### TASK DESCRIPTION:
Show all lines from the listing below that contain "Python".

### DATA SUPPLIED:
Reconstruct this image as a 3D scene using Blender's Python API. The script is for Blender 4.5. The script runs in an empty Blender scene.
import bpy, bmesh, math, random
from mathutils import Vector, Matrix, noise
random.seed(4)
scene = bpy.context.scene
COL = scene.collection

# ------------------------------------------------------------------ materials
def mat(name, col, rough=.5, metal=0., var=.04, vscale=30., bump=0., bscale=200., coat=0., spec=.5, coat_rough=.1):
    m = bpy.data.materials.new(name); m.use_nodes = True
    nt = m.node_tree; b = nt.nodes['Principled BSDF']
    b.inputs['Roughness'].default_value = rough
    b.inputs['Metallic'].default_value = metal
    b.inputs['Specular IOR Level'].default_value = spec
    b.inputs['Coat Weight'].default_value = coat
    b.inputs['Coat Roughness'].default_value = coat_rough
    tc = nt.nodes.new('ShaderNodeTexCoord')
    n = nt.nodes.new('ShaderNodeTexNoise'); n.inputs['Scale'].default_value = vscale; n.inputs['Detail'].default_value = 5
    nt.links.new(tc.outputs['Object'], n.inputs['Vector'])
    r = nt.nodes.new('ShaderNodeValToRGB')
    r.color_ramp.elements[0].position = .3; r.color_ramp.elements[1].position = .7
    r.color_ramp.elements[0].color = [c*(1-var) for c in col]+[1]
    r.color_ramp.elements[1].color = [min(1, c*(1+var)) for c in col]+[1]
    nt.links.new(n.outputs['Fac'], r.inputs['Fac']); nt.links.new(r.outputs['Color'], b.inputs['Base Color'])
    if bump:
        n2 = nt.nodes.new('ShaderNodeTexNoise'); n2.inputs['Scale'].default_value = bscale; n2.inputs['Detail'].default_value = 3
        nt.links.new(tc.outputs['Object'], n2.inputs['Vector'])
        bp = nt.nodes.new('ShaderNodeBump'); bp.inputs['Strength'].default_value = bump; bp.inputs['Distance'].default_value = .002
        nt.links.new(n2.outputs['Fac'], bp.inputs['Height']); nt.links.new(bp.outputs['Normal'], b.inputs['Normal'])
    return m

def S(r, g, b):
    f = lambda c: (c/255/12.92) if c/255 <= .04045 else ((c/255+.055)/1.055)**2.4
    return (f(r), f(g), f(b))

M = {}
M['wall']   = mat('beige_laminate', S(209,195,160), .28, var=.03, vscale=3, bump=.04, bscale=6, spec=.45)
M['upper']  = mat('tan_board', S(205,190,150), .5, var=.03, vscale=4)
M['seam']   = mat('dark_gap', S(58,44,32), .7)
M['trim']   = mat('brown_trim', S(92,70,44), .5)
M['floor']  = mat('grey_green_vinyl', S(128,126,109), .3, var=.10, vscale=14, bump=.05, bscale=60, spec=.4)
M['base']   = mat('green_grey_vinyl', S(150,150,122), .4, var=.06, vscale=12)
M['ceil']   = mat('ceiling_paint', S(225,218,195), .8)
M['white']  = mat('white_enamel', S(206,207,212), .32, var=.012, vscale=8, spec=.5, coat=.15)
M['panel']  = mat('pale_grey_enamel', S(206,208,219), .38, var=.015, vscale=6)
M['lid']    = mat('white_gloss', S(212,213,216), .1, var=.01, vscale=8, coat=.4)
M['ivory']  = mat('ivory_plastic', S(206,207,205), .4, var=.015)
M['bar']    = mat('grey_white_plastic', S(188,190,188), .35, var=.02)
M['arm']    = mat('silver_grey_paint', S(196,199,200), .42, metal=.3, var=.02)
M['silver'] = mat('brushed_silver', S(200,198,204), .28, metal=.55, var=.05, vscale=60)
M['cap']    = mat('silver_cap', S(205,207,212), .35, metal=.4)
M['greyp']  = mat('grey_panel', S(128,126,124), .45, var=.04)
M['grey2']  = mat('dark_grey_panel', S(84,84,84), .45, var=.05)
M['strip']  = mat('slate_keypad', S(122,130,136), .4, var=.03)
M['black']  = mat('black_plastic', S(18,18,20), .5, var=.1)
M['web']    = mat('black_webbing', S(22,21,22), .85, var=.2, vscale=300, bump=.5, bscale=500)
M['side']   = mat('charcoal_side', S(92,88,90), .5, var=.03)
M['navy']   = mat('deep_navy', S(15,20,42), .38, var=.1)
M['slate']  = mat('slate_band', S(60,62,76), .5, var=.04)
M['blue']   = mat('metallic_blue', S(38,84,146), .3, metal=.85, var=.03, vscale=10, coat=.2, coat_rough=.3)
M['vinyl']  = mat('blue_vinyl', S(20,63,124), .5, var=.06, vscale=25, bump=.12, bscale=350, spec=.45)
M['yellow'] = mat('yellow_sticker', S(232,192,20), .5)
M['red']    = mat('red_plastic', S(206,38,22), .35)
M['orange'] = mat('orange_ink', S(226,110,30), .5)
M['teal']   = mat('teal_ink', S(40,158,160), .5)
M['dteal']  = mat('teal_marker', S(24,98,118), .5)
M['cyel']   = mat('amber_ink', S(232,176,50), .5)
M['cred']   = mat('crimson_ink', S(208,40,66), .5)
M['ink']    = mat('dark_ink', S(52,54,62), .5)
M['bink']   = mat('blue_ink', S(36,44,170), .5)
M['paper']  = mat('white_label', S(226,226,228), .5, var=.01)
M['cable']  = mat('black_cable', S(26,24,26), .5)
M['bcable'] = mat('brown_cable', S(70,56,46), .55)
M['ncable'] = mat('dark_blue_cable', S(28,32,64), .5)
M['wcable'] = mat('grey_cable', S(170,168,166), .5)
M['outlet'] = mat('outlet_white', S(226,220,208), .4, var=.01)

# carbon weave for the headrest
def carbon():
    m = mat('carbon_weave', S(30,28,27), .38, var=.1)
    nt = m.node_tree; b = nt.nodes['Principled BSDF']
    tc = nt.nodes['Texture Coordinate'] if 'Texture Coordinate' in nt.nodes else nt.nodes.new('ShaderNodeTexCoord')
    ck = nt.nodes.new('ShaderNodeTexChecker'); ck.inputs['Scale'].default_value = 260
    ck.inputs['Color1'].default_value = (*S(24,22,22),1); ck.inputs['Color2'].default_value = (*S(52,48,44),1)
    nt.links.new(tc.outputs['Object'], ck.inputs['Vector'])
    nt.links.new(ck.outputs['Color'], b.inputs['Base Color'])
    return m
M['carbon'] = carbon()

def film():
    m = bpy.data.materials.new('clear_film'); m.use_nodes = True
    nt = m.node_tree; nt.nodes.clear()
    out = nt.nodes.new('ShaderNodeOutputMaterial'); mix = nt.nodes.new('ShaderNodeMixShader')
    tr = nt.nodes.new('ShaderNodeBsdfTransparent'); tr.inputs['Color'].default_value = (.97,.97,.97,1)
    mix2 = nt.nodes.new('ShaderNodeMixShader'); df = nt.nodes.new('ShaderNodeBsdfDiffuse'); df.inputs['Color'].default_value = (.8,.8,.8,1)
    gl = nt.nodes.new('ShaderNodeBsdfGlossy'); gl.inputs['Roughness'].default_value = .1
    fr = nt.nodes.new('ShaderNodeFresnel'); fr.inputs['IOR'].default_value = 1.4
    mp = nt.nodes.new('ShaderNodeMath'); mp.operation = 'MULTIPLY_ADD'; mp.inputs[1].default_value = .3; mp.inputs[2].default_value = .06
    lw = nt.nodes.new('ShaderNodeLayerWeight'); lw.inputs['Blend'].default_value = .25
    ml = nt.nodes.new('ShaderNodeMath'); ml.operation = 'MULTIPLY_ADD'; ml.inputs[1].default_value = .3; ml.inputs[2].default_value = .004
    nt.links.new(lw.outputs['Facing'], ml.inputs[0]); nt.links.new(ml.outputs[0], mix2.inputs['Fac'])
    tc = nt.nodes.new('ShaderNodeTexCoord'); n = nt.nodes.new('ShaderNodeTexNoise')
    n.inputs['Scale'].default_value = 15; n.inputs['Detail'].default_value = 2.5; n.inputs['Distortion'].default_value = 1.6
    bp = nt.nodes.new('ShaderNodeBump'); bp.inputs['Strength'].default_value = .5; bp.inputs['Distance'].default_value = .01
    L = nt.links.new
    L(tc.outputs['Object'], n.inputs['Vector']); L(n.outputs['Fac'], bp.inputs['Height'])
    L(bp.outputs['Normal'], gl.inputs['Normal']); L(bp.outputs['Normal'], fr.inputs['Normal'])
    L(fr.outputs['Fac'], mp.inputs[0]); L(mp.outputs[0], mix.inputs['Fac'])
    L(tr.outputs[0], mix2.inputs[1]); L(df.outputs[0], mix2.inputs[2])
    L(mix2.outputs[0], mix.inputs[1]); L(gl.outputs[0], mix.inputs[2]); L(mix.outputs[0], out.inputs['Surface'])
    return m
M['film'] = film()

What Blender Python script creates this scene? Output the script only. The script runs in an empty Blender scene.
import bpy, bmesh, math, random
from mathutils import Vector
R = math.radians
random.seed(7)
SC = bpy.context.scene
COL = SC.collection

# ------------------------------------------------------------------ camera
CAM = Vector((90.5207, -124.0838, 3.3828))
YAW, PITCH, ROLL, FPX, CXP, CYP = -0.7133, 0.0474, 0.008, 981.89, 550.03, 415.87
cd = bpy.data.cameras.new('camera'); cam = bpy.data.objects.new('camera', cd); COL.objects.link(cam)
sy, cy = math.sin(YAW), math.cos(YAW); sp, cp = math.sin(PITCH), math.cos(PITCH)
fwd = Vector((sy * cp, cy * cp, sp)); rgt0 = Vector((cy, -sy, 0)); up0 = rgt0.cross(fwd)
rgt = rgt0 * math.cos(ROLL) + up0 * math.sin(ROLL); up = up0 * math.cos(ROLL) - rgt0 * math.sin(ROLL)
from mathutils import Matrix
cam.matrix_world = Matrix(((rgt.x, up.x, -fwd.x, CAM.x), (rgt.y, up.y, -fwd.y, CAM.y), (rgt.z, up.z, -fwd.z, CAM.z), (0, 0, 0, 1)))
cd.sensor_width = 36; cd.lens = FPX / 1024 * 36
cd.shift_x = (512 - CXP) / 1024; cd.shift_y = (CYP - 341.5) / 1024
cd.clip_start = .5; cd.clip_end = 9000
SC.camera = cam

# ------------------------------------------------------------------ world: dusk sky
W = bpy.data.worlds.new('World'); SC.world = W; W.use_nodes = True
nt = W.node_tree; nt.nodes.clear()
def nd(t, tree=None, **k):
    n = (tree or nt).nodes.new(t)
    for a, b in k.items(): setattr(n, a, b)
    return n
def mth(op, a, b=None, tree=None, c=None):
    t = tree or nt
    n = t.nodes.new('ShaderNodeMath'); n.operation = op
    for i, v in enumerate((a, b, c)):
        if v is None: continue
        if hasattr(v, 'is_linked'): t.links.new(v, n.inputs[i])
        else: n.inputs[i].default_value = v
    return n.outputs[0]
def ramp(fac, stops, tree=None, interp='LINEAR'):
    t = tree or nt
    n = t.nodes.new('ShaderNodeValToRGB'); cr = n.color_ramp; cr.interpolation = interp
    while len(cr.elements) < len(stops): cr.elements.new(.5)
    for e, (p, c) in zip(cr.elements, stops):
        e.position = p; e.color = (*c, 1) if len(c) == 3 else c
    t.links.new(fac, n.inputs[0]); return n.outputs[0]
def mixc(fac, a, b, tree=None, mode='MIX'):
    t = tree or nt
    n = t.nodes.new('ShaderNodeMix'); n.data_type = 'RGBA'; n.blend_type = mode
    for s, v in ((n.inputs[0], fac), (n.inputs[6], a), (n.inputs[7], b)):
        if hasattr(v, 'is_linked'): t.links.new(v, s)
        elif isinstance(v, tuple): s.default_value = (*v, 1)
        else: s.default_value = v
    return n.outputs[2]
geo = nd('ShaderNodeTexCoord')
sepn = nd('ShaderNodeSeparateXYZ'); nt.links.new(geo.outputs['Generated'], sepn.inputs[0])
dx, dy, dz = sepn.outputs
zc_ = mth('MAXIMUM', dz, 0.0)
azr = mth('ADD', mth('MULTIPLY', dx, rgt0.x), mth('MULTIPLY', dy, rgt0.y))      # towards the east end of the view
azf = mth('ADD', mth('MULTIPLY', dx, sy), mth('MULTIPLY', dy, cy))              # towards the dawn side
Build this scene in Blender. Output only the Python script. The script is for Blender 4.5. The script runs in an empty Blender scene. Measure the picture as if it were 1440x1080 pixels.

### THE REPLY:
Reconstruct this image as a 3D scene using Blender's Python API. The script is for Blender 4.5. The script runs in an empty Blender scene.
What Blender Python script creates this scene? Output the script only. The script runs in an empty Blender scene.
Build this scene in Blender. Output only the Python script. The script is for Blender 4.5. The script runs in an empty Blender scene. Measure the picture as if it were 1440x1080 pixels.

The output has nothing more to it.